Question

Calculate the equivalent weight of $S{O_2}$ in the following reactions.
a) $S{O_2} + 2{H_2}S = 3S + 2{H_2}O$
b)$5S{O_2} + 2KMn{O_4} + 2{H_2}O = {K_2}S{O_4} + 2MnS{O_4} + 2{H_2}S{O_4}$

Answer 1

Hint:We define the equivalent weight of the substance as the ratio of the molecular weight or mass of the compound to the n-factor or the acidity or basicity. We can calculate the n- factor by determining the change in oxidation state.
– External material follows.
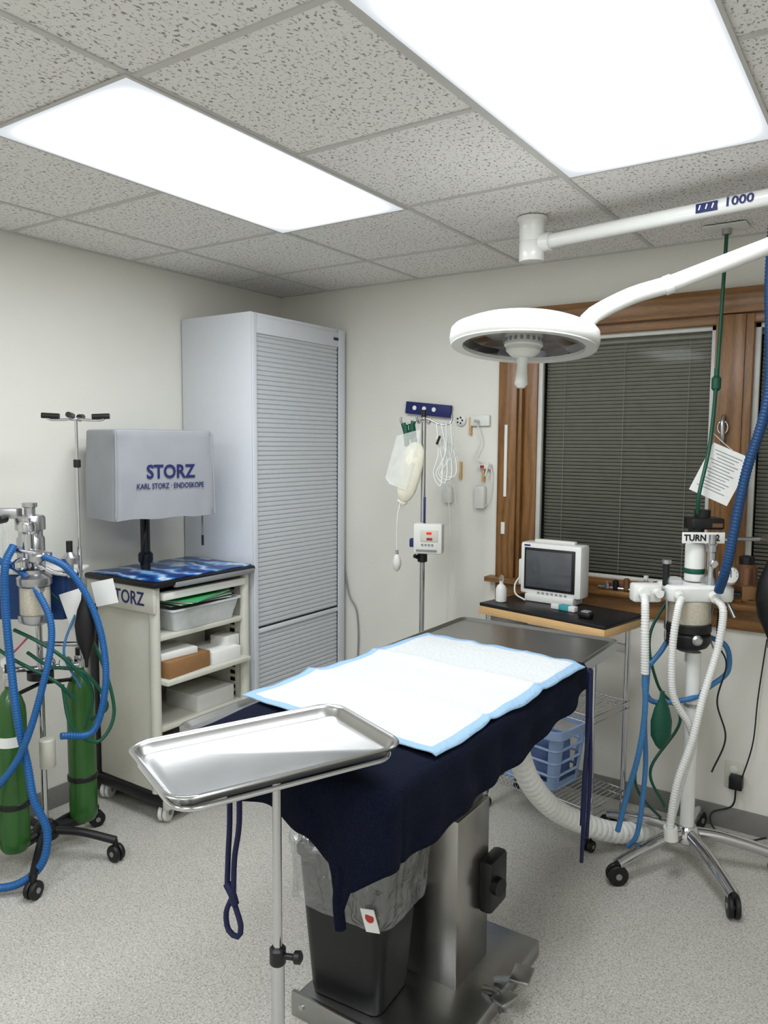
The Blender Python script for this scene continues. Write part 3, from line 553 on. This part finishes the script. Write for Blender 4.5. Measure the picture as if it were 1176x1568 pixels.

Complete step by step answer:
In the question we have to calculate the equivalent weight of the sulfur dioxide from the given reaction. We know the molecular weight of the sulfur dioxide is $64\,g/mol.$
Now, we calculate the n-factor. First, calculate the change in the oxidation state of sulfur in the reactions.
The given reactions are,
a) $S{O_2} + 2{H_2}S = 3S + 2{H_2}O$
In the above reaction, the oxidation state of sulfur is changed from $ + 4$ to zero. Thus the n-factor is $4.$ The equivalent weight of sulfur can be calculated as,
The equivalent weight of sulfur$ = \dfrac{{64}}{4} = 16\,g$.
b)$5S{O_2} + 2KMn{O_4} + 2{H_2}O = {K_2}S{O_4} + 2MnS{O_4} + 2{H_2}S{O_4}$
In the above, the oxidation state of sulfur is changed from $ + 4$ to\[ + 6\]. Thus the n-factor is$2$. Now we can calculate the equivalent weight of sulfur is calculated as,
The equivalent weight of sulfur$ = \dfrac{{64}}{2} = 32\,g$
Thus, the equivalent weight of sulfur in reaction (a) is $16\,g$ and the equivalent weight of sulfur in reaction (b) is $32g$.

Note:
 We can know, 'n' factor of an acid is the number of ions replaced by one mole of acid. The n-factor for acid isn't the same as its basicity; i.e. the number of moles of usable Hydrogen atoms present in one mole of acid.
The oxidation state of the single element is zero but if it has any charge present on it then it is considered as n-factor while basicity for the acidic substance and the acidity is defined for the basic substance.